*Task objective*
Would you repeat the listing exactly but omit every picture?

*Recorded information*
## Begin

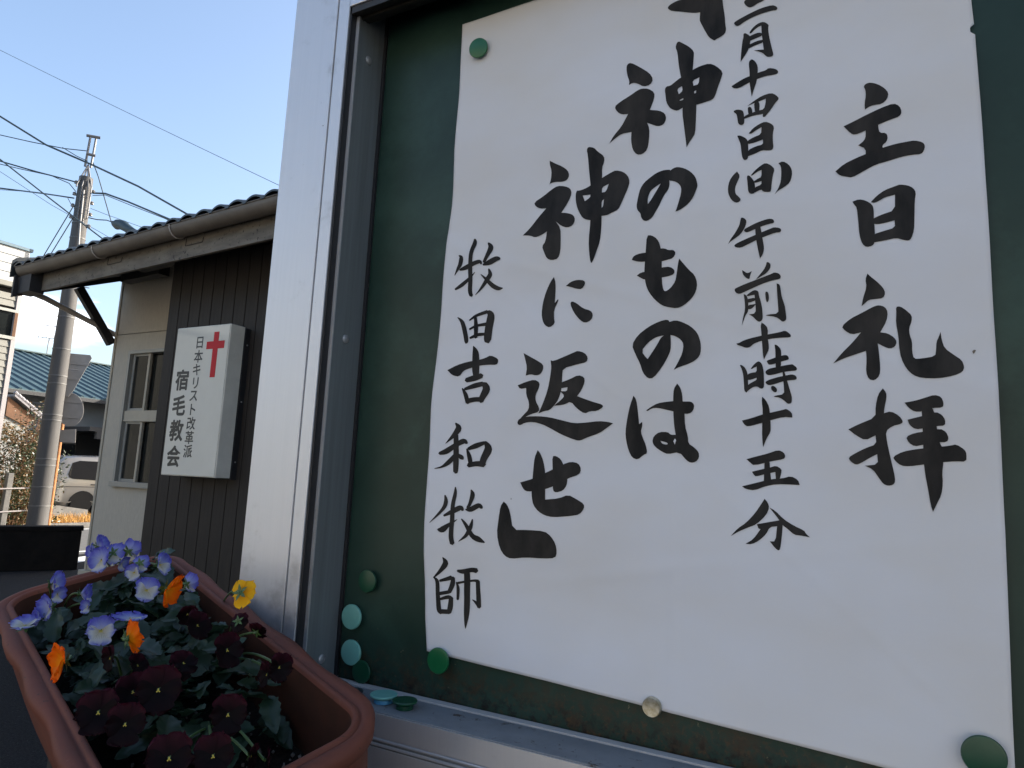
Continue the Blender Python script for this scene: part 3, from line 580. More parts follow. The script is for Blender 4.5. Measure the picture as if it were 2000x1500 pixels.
def ribbon(nums):
    pts = [(nums[i], nums[i + 1], nums[i + 2]) for i in range(0, len(nums), 3)]
    d = []
    for i in range(len(pts) - 1):
        p0 = pts[max(i - 1, 0)]; p1 = pts[i]; p2 = pts[i + 1]; p3 = pts[min(i + 2, len(pts) - 1)]
        for k in range(4):
            s = k / 4
            d.append(tuple(0.5 * ((2 * p1[j]) + (-p0[j] + p2[j]) * s + (2 * p0[j] - 5 * p1[j] + 4 * p2[j] - p3[j]) * s * s + (-p0[j] + 3 * p1[j] - 3 * p2[j] + p3[j]) * s ** 3) for j in range(3)))
    d.append(pts[-1]); lft, rgt = [], []
    for i, p in enumerate(d):
        a = d[max(i - 1, 0)]; b = d[min(i + 1, len(d) - 1)]; tx, ty = b[0] - a[0], b[1] - a[1]; l = math.hypot(tx, ty) or 1; tx /= l; ty /= l
        h = max(p[2], 1.5) / 2
        lft.append((p[0] - ty * h, p[1] + tx * h)); rgt.append((p[0] + ty * h, p[1] - tx * h))
        if i == 0: s0 = (p[0] - tx * h * 0.7, p[1] - ty * h * 0.7)
        if i == len(d) - 1: s1 = (p[0] + tx * h * 0.7, p[1] + ty * h * 0.7)
    return lft + [s1] + rgt[::-1] + [s0]
def inside(p, poly):
    c = False; n = len(poly)
    for i in range(n):
        a, b = poly[i], poly[i - 1]
        if (a[1] > p[1]) != (b[1] > p[1]) and p[0] < (b[0] - a[0]) * (p[1] - a[1]) / (b[1] - a[1]) + a[0]: c = not c
    return c
for key, ox, oy, s, polys in INK:
    faces2, holes = [], []
    for ps_ in polys:
        tk = ps_.split(); typ = "p"
        if tk[0] in "sh": typ = tk[0]; tk = tk[1:]
        nums = [float(v) for v in tk]
        if typ == "s": pl = ribbon(nums)
        else: pl = keep_sharp([(nums[i], nums[i + 1]) for i in range(0, len(nums), 2)])
        w3 = [P(ox + a / s, oy + b / s, y=-0.0065) for a, b in pl]
        (holes if typ == "h" else faces2).append([(q.x, q.z) for q in w3])
    V2, F2 = [], []
    for pl in faces2 + holes:
        b = len(V2); V2 += [Vector(q) for q in pl]; F2.append(list(range(b, b + len(pl))))
    nf = len(faces2)
    xs = [v.x for v in V2]; zs = [v.y for v in V2]; g = 0.011
    xx = min(xs)
    while xx < max(xs):
        zz = min(zs)
        while zz < max(zs):
            if any(inside((xx, zz), pl) for pl in faces2): V2.append(Vector((xx + 1e-4, zz)))
            zz += g
        xx += g
    rv, re_, rf, ov, oe, of = delaunay_2d_cdt(V2, [], F2, 0, 1e-6)
    tris = []
    for f in rf:
        c = (sum(rv[i].x for i in f) / 3, sum(rv[i].y for i in f) / 3)
        if any(inside(c, pl) for pl in faces2) and not any(inside(c, pl) for pl in holes): tris.append(tuple(f))
    used = sorted({i for f in tris for i in f}); mp_ = {a: b for b, a in enumerate(used)}
    off = 0.0006
    mesh("paper_fleck" if key in "lm" else "brush_character", [(rv[i].x, paper_y(rv[i].x, rv[i].y) - off, rv[i].y) for i in used], [tuple(mp_[i] for i in f) for f in tris], M["speck"] if key == "l" else M["ink"], pg, smooth=True)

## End

*Output below*
Continue the Blender Python script for this scene: part 3, from line 580. More parts follow. The script is for Blender 4.5. Measure the picture as if it were 2000x1500 pixels.
def ribbon(nums):
    pts = [(nums[i], nums[i + 1], nums[i + 2]) for i in range(0, len(nums), 3)]
    d = []
    for i in range(len(pts) - 1):
        p0 = pts[max(i - 1, 0)]; p1 = pts[i]; p2 = pts[i + 1]; p3 = pts[min(i + 2, len(pts) - 1)]
        for k in range(4):
            s = k / 4
            d.append(tuple(0.5 * ((2 * p1[j]) + (-p0[j] + p2[j]) * s + (2 * p0[j] - 5 * p1[j] + 4 * p2[j] - p3[j]) * s * s + (-p0[j] + 3 * p1[j] - 3 * p2[j] + p3[j]) * s ** 3) for j in range(3)))
    d.append(pts[-1]); lft, rgt = [], []
    for i, p in enumerate(d):
        a = d[max(i - 1, 0)]; b = d[min(i + 1, len(d) - 1)]; tx, ty = b[0] - a[0], b[1] - a[1]; l = math.hypot(tx, ty) or 1; tx /= l; ty /= l
        h = max(p[2], 1.5) / 2
        lft.append((p[0] - ty * h, p[1] + tx * h)); rgt.append((p[0] + ty * h, p[1] - tx * h))
        if i == 0: s0 = (p[0] - tx * h * 0.7, p[1] - ty * h * 0.7)
        if i == len(d) - 1: s1 = (p[0] + tx * h * 0.7, p[1] + ty * h * 0.7)
    return lft + [s1] + rgt[::-1] + [s0]
def inside(p, poly):
    c = False; n = len(poly)
    for i in range(n):
        a, b = poly[i], poly[i - 1]
        if (a[1] > p[1]) != (b[1] > p[1]) and p[0] < (b[0] - a[0]) * (p[1] - a[1]) / (b[1] - a[1]) + a[0]: c = not c
    return c
for key, ox, oy, s, polys in INK:
    faces2, holes = [], []
    for ps_ in polys:
        tk = ps_.split(); typ = "p"
        if tk[0] in "sh": typ = tk[0]; tk = tk[1:]
        nums = [float(v) for v in tk]
        if typ == "s": pl = ribbon(nums)
        else: pl = keep_sharp([(nums[i], nums[i + 1]) for i in range(0, len(nums), 2)])
        w3 = [P(ox + a / s, oy + b / s, y=-0.0065) for a, b in pl]
        (holes if typ == "h" else faces2).append([(q.x, q.z) for q in w3])
    V2, F2 = [], []
    for pl in faces2 + holes:
        b = len(V2); V2 += [Vector(q) for q in pl]; F2.append(list(range(b, b + len(pl))))
    nf = len(faces2)
    xs = [v.x for v in V2]; zs = [v.y for v in V2]; g = 0.011
    xx = min(xs)
    while xx < max(xs):
        zz = min(zs)
        while zz < max(zs):
            if any(inside((xx, zz), pl) for pl in faces2): V2.append(Vector((xx + 1e-4, zz)))
            zz += g
        xx += g
    rv, re_, rf, ov, oe, of = delaunay_2d_cdt(V2, [], F2, 0, 1e-6)
    tris = []
    for f in rf:
        c = (sum(rv[i].x for i in f) / 3, sum(rv[i].y for i in f) / 3)
        if any(inside(c, pl) for pl in faces2) and not any(inside(c, pl) for pl in holes): tris.append(tuple(f))
    used = sorted({i for f in tris for i in f}); mp_ = {a: b for b, a in enumerate(used)}
    off = 0.0006
    mesh("paper_fleck" if key in "lm" else "brush_character", [(rv[i].x, paper_y(rv[i].x, rv[i].y) - off, rv[i].y) for i in used], [tuple(mp_[i] for i in f) for f in tris], M["speck"] if key == "l" else M["ink"], pg, smooth=True)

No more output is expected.